Our conversation shifted to another project that carried a great deal of uncertainty for him. I noticed he was using a lot of ‘might’s’, ‘maybe’s’, and ‘could be’s’. He then dropped the H word. Hope.

I get it. Hope is real. Hope is important, but I catch my clients every time they use that word.

Because hope isn’t a strategy.

I challenged him on it. He responded by saying, “well, what do I do? Do I just wait to get the information and adapt to whatever I’m told?”

My response: “What would someone who’s multidimensional do?”

I told him the kind of leader I’d want on my team is someone who picked the worst case scenario and then started planning for it. Someone who thought about ways to navigate the nuances of the worst case.

Imagine if a leader came to you to communicate challenging news and you met that information with suggestions on how to navigate it. You show them that you’ve already put a lot of work into this and are two steps ahead instead of reactionary.

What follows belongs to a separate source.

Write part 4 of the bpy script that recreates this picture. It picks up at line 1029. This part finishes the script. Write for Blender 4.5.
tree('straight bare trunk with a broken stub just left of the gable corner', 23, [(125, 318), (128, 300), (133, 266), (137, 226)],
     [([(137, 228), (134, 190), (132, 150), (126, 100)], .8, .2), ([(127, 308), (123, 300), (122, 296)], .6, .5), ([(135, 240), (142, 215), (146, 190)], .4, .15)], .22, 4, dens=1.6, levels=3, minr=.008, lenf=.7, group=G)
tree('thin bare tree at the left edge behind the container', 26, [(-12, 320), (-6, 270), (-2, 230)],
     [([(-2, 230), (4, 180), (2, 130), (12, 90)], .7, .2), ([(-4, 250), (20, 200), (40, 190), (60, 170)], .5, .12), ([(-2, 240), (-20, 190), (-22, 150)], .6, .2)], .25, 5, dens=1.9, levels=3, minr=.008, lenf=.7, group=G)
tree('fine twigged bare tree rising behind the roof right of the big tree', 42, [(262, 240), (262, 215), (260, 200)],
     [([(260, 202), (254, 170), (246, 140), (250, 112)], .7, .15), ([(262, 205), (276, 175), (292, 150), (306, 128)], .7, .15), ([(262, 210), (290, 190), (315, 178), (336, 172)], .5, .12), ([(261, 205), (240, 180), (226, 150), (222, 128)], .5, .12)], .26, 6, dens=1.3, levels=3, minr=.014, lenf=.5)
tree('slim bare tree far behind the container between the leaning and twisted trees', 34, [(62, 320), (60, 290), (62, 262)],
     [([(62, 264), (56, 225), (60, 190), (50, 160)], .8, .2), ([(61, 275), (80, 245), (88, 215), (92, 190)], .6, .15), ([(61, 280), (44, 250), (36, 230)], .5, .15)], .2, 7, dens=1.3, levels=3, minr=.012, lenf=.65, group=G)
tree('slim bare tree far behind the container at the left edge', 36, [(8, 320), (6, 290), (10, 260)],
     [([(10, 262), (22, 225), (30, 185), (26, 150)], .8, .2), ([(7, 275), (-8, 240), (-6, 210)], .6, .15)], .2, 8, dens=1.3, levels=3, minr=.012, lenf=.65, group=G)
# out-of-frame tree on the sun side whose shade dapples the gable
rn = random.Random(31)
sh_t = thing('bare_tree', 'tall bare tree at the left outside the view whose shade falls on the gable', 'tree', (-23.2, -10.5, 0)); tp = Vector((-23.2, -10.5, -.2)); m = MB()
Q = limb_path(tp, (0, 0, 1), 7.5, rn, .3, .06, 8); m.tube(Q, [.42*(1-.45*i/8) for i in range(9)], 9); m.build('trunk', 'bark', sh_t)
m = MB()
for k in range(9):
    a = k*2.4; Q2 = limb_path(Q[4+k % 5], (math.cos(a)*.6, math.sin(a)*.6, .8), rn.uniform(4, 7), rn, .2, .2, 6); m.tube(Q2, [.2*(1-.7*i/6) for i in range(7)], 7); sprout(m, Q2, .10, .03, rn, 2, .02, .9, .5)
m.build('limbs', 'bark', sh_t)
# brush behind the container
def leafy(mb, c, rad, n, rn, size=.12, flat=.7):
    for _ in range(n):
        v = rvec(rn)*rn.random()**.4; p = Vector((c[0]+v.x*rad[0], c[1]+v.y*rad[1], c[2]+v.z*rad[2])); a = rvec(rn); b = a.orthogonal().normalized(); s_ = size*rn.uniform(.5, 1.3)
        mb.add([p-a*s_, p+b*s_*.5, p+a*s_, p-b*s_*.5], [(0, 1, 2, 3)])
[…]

Rather than wait – plan for what could be really hard to deal with.

There was a long pause on our call and I asked him, “So what are you going to do?”

He said he was going to engage with his team so they could be a part of the planning for the most challenging situations. They would forecast the worst and seek clarity on what they could do to lessen the impact and get ahead of the chaos.

It’s times like these where we need to demonstrate resourcefulness, plan for the worst and build a level of certainty and confidence that will increase the likelihood that you lead gracefully. Do not wait and hope.

Hope is not a strategy.

After you’ve rolled up your sleeves and done the work to prepare for the worst, that’s when you can hope - when you no longer rely on it.